Fenomena foto-poster ulama di masyarakat ini mengingatkan saya pada tulisan Mas Hairus Salim HS., Dalam salah satu artikel yang termuat di Jurnal Taswirul Afkar, peneliti LKiS ini menyoroti kecintaan masyarakat Banjar terhadap para ulama yang, antara lain, ditandai dengan pemasangan foto ulama Banjar di ruang tamunya. Ada banyak alasan sosiologis, ideologis dan kultural yang melatarbelakanginya. Yang pasti, bukan semata tabarrukan saja.

 

Bagi saya, penempatan foto para ulama di kedai makan--bukan rumah pribadi-- menunjukkan semacam promosi terselubung ikatan primordial, idiologis, hingga sambungan ruhaniah para pemiliknya dengan sosok yang dimuliakan.

 

Juga melampaui mekanisme ‘sertifikasi halal’ di alam bawah sadar pengunjungnya. Tamu tak perlu bertanya status kehalalan menu, karena terselip keyakinan kesalehan para pengelola warung.

 

Sebagaimana sebelumnya, para pemilik warung yang sudah pernah ke baitullah menyertakan identitas Haji di depan namanya. Depot Sate Gule Haji Faqih Cukir, ayam goreng Haji Soleh Pandaan, Warung Haji Roni Denpasar, Warung Haji Ridwan Pasar Besar Malang,  Coto Makassar Haji Hassan dan sebagainya. Penyematan gelar haji, selain menunjukkan reputasi kesuksesan pemiliknya yang bisa ke baitullah, juga menjadi sarana kunci trademarknya. Seperti identitas Kolonel di depan nama Harland Sanders, pemilik KFC yang tersohor itu.

 

Fakta lain, beberapa kedai yang memampang foto ulama di dindingnya, memiliki mushala yang bersih dan terjaga kesuciannya, juga toilet yang memadai. Ini yang saya sukai.

 

Singkat kata, foto-poster lebih dari sekadar gambar. Ia menjadi menjadi penanda relasi emosional-patronistik, watak ideologis, dan relasi spiritual. Maka, nyaris mustahil menemui foto ulama dan Walisongo di rumah seorang Wahhabi, misalnya.
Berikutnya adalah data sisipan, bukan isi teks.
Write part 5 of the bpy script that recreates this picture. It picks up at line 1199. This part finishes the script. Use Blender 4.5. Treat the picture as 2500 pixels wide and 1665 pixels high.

Sebab, sebagian dari mereka masih mengharamkan foto/gambar walaupun seringkali inkonsisten dengan pendapatnya sendiri.

 

Lagi pula, foto-poster ulama bisa menjadi medium komunikasi non-verbal, penyuaraan ideologis dan identifikasi personal dalam kajian interaksionisme simbolik ala Herbert Blumer. Wallahu a'lam bishshawab.

 

Rijal Mumazziq Z adalah Rektor Institut Agama Islam Al-Falah As-Sunniyyah (Inaifas) Kencong, Jember.